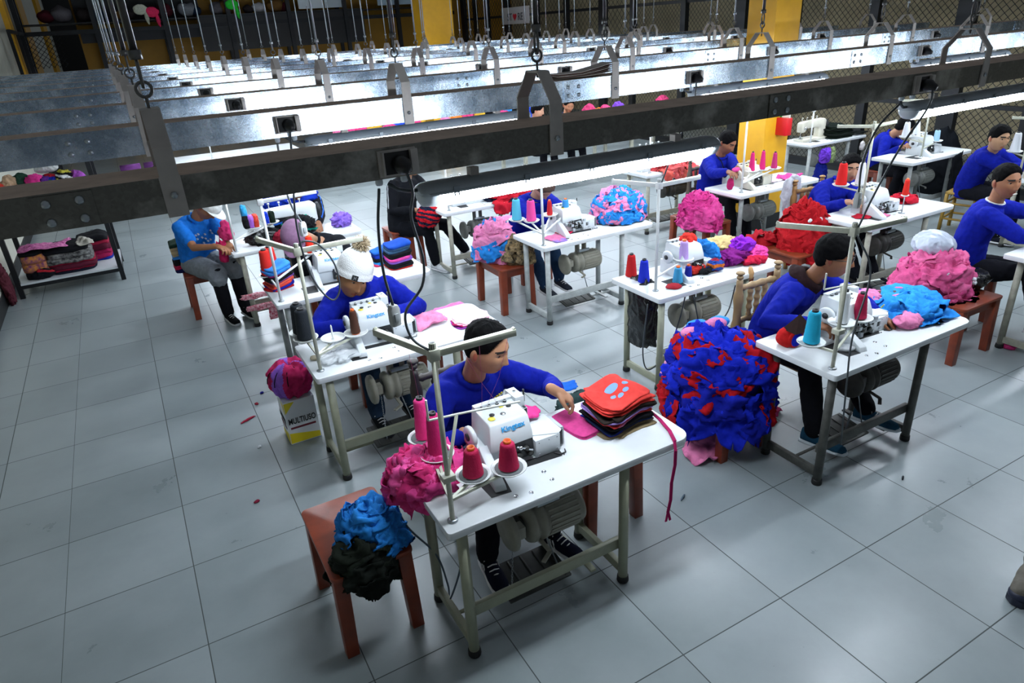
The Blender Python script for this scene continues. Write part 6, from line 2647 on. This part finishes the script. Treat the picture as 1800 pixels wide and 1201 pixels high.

┄┄┄┄┄┄

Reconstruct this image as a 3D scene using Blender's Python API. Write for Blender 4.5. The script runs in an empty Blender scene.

┄┄┄┄┄┄

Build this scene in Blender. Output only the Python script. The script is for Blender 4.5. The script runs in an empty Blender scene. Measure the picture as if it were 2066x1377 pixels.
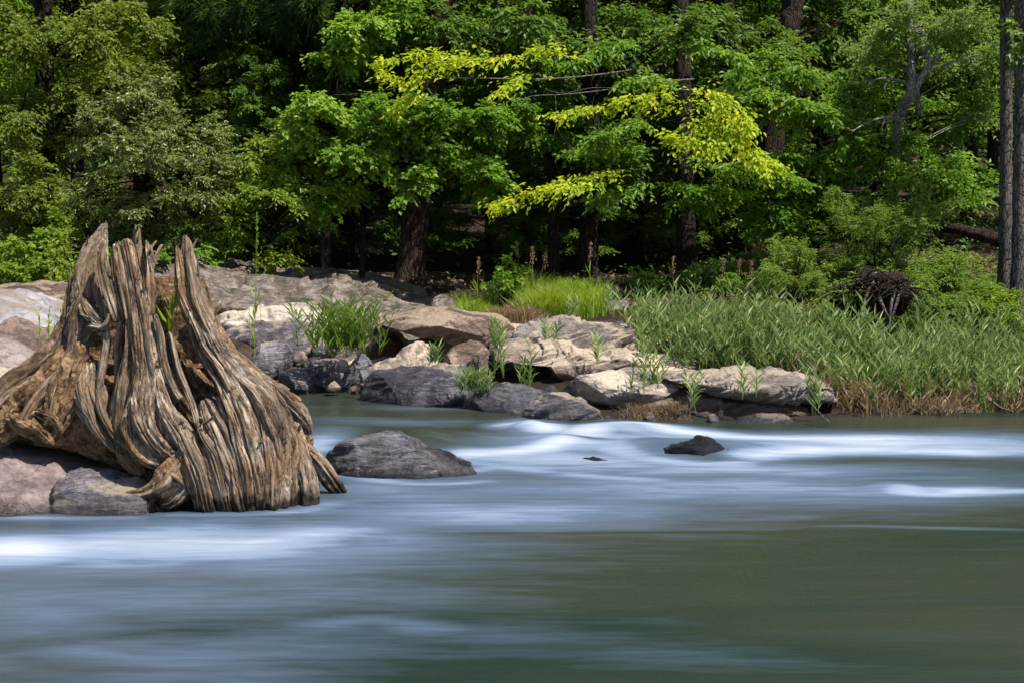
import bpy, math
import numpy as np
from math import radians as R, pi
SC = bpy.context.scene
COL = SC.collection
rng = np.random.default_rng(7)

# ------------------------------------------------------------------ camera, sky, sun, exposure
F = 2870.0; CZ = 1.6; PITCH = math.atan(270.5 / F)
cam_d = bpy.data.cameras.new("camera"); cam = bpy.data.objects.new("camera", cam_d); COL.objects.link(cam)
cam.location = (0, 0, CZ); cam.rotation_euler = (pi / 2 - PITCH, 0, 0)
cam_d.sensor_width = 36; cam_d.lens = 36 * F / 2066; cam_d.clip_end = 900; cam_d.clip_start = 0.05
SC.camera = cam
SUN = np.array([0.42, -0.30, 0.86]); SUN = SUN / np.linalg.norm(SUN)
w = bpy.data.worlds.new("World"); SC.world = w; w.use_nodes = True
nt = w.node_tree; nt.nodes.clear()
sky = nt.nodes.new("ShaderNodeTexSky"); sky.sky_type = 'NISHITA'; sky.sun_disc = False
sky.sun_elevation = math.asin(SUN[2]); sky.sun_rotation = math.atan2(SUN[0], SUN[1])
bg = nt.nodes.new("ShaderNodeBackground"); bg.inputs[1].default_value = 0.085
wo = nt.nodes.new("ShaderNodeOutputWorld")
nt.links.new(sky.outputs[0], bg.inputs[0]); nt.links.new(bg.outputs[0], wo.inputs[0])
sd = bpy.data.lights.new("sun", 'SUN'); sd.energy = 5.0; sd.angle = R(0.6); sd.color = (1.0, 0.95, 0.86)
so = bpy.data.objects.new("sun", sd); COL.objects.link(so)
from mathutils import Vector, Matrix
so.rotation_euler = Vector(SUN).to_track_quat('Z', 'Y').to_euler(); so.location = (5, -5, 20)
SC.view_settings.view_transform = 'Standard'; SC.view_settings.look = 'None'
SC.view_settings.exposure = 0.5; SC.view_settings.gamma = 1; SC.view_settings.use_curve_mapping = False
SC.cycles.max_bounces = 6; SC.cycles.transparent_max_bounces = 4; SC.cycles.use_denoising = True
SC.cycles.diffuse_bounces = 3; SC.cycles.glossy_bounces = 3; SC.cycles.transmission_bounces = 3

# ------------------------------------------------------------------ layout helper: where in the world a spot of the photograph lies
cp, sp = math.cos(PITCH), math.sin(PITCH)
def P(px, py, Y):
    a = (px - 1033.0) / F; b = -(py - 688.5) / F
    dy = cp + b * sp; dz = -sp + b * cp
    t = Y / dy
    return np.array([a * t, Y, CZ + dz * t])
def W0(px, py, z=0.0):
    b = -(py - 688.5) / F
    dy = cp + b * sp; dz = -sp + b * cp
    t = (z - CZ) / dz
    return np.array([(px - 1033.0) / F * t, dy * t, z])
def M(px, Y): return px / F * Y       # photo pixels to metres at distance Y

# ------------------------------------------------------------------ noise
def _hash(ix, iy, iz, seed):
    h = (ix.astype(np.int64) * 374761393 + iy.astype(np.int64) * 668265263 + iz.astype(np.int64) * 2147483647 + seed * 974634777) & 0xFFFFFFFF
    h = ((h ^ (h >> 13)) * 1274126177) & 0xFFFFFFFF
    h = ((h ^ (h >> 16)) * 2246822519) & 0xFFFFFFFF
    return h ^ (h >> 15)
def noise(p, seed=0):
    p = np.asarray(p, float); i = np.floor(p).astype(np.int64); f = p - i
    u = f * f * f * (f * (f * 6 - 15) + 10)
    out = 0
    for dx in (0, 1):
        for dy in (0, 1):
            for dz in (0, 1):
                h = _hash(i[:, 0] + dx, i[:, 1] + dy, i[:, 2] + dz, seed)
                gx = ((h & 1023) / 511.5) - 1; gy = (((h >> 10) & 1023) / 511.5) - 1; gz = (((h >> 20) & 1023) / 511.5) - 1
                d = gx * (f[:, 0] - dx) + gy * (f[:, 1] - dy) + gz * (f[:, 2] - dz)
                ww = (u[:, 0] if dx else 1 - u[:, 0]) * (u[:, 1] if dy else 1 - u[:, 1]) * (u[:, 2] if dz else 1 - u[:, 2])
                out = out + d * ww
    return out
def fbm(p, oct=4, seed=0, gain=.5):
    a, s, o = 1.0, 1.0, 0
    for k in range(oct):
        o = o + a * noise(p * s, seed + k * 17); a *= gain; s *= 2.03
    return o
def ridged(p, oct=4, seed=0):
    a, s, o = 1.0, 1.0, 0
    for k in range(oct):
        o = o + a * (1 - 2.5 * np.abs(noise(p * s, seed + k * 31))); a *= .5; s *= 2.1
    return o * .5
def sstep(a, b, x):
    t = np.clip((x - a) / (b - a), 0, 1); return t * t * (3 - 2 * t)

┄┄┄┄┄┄

◆ Instruction: Pictures stay out: repeat exactly only the lines from the one with "Build this scene" through the one with "rng = np.random.default_rng(7)".

◆ Task output:
Build this scene in Blender. Output only the Python script. The script is for Blender 4.5. The script runs in an empty Blender scene. Measure the picture as if it were 2066x1377 pixels.
import bpy, math
import numpy as np
from math import radians as R, pi
SC = bpy.context.scene
COL = SC.collection
rng = np.random.default_rng(7)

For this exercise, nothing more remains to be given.